Jayne Kamin-Oncea-USA TODAY Sports
SCOTTSDALE, Ariz. — This wasn’t the first time Farhan Zaidi brought in Darin Ruf, but the slugger is trying to prolong the stint this time around.
Zaidi’s Dodgers traded with the Phillies for Ruf after the 2016 season — mostly as a salary-dump of Howie Kendrick — then sold Ruf’s contract to the Samsung Lions of the Korean Baseball Organization the following February, where the first baseman/left fielder would become a star.
After three seasons Ruf has returned, and so did Zaidi’s interest. The Giants need/needed a righty power hitter, and Ruf brings the kind of peripherals the team values.

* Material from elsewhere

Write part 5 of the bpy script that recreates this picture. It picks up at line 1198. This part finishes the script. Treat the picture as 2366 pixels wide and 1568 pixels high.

“If you look at his strikeout rates, even in Korea, for a guy with that kind of power, they were relatively low,” Zaidi said of Ruf, whose major league whiff rate is 27.5 percent — pretty good for a 6-foot-3, 250-pound big guy. “We’ve talked a lot about wanting guys who make contact — that contact/power tradeoff he rates really pretty high on.”
Zaidi cited the fact that others have come from the KBO and excelled, Eric Thames most notably, and there’s reason to think that the 33-year-old’s surreal start to camp is not a total fluke. Plus, “he’s been a good hitter in the big leagues before,” Ruf’s best season coming in 2013, when he hit 14 home runs and slashed .247/.348/.458 in 73 games.
After Tuesday’s 16-3 loss to the Cubs, in which Ruf walked and flew out, the righty is 11-for-25 with three home runs, a triple and four doubles in the Cactus League.
“You get seven hits in a row, six extra-base hits, that’s a surprise to see anybody do that,” Zaidi, in a 20-minute sitdown with reporters Tuesday, said after Ruf’s streak ended. “But to see him come in and have a good spring, I don’t think that’s surprising.”
Zaidi did acknowledge the Giants will need a fifth starter “eventually,” but said the team doesn’t know yet if they’ll employ one right away. Because of off-days, they could begin with four.
The candidates Zaidi listed: Dereck Rodriguez, Logan Webb, Andrew Suarez, Trevor Cahill and Trevor Oaks.
Webb will be on an innings limit this year, though they could curtail him at season’s end rather than at the beginning.
“He’s very much in the running and if he’s the best, he’ll be the guy,” Zaidi said.
Zaidi said, “I don’t think there’s a favorite right now” for the closing job. And there isn’t a decision made yet about whether they indeed will have a regular ninth-inning man.
There is a two-catcher race in Giants camp for Buster Posey’s backup between Rob Brantly and Tyler Heineman, but Zaidi said if an outside candidate gets cut from another camp, they’ll be open-minded.